Luo, Yinnan: Study on bipedal running on compliant ground using hybrid zero dynamics controller

Abstract in Englisch:

This research contributes to the development of energy-efficient bipedal running gaits on compliant ground using the hybrid zero dynamics control framework, which has been predominantly applied to rigid ground in existing literature. The robot model is composed of five rigid body segments connected by four actuated revolute joints using electric motors. The periodic running gaits at a constant average velocity consist of single support and flight phases with discrete transitions between them.
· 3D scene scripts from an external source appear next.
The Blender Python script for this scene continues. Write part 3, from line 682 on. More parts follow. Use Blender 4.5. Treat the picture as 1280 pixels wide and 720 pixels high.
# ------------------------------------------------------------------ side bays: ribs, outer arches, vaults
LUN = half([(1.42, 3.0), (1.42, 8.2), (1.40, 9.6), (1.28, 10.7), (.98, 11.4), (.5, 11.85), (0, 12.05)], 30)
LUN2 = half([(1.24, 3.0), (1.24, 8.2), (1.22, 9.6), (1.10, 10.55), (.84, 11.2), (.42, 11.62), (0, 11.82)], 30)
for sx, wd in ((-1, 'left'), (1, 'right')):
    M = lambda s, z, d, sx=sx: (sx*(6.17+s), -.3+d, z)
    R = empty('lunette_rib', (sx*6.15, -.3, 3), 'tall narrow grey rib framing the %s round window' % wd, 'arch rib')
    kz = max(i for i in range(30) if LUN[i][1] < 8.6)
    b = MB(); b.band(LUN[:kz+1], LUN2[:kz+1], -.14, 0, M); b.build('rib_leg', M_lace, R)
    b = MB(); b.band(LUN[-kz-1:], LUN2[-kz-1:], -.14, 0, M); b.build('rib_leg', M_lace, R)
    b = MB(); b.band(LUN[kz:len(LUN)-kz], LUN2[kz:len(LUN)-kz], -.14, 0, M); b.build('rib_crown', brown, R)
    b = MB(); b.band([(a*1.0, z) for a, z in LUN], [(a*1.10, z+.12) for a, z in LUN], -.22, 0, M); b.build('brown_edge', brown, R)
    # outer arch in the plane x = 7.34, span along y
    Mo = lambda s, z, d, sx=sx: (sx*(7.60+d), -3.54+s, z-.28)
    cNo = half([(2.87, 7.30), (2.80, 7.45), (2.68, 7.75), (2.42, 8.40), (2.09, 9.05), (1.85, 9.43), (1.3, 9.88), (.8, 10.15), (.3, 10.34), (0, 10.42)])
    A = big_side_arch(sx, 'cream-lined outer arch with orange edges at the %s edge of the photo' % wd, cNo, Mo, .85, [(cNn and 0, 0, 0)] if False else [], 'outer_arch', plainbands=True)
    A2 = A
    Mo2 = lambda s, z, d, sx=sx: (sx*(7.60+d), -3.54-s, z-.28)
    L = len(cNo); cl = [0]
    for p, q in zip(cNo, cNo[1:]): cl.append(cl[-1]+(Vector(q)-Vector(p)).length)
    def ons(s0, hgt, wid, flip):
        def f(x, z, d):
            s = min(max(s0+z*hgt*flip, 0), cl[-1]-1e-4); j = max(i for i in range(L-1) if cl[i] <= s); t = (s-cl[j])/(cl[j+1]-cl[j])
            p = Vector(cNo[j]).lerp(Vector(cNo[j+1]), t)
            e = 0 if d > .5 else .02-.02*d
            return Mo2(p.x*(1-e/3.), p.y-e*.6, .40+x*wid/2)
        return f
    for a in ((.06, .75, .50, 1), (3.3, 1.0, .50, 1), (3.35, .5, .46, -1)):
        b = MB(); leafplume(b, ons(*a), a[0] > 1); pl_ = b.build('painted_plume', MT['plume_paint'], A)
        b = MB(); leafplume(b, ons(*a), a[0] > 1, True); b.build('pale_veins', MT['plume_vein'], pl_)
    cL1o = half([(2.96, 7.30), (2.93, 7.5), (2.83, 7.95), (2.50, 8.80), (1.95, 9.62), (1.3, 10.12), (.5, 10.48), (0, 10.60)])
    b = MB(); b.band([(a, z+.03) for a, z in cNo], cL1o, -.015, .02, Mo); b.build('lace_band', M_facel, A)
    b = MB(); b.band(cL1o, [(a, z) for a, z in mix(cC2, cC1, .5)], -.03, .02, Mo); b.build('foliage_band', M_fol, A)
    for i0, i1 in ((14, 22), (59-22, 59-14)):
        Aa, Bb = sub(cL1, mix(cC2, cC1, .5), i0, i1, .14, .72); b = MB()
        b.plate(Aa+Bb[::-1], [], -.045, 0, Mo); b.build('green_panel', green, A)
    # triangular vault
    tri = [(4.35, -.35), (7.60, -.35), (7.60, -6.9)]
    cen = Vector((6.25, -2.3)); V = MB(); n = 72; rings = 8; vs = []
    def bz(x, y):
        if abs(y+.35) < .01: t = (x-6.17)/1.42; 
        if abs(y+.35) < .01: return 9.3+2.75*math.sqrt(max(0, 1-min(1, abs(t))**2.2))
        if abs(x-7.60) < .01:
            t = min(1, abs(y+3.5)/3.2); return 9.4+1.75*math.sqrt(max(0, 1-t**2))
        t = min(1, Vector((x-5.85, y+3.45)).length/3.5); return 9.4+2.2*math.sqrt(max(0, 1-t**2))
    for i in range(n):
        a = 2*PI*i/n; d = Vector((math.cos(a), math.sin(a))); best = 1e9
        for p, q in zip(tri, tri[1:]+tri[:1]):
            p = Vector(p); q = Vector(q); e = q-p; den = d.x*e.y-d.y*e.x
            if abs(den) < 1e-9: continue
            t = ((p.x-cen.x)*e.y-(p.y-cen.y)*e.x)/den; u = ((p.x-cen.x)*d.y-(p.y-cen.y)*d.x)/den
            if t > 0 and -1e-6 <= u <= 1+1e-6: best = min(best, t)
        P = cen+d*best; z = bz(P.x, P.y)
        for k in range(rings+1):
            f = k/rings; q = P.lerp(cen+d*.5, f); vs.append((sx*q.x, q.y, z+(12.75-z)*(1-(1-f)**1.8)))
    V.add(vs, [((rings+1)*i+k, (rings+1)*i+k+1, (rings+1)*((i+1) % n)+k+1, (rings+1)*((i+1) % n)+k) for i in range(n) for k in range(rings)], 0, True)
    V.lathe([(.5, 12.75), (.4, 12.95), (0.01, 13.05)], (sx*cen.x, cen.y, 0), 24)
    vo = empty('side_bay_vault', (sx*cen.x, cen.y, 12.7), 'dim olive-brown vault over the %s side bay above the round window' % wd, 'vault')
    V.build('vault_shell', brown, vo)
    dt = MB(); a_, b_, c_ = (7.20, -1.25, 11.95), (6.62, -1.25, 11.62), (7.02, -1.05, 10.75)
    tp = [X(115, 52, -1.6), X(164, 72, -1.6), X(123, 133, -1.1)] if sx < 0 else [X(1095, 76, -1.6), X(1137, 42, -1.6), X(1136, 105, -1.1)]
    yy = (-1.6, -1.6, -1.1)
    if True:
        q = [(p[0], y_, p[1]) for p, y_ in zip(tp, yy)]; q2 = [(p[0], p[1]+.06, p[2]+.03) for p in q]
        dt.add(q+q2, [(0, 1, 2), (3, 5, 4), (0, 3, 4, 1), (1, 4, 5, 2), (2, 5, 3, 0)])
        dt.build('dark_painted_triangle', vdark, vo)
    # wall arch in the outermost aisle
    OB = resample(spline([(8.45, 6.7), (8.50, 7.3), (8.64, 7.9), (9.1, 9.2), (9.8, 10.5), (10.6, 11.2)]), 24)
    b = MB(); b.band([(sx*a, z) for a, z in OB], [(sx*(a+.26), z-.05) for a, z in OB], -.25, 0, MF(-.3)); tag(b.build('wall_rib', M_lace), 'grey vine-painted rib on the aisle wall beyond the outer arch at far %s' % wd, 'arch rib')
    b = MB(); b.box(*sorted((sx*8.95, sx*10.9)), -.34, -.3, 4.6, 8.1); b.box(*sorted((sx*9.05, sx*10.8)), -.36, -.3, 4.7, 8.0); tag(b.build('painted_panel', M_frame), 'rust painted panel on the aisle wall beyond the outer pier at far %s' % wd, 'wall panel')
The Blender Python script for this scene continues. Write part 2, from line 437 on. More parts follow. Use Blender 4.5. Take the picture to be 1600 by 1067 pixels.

During the single support phase, the compliant contact between the stance foot and the ground is modeled as a nonlinear viscoelastic interaction. Feedback controllers are developed for the continuous phases to enforce holonomic virtual constraints, thereby synchronizing the joint angles with a reference trajectory on the actuated joints, resulting in reduced-order zero dynamics. A multiple shooting technique is employed to ascertain periodic solutions of the hybrid zero dynamics. The formulation of energy-efficient gaits is conceptualized as an optimization problem, wherein the parameters of the reference trajectory are optimized. The stability of the gait is evaluated a posteriori by computing the Floquet multipliers of the periodic solutions. The magnitude of these multipliers is considered as optimization constraints, enabling the generation of stable and energy-efficient running gaits on compliant ground. Comparison with rigid ground demonstrates that ground compliance does not necessarily reduce energy efficiency. In certain scenarios, the elastic properties of the ground can be harnessed to enhance overall efficiency despite the energy dissipation due to damping.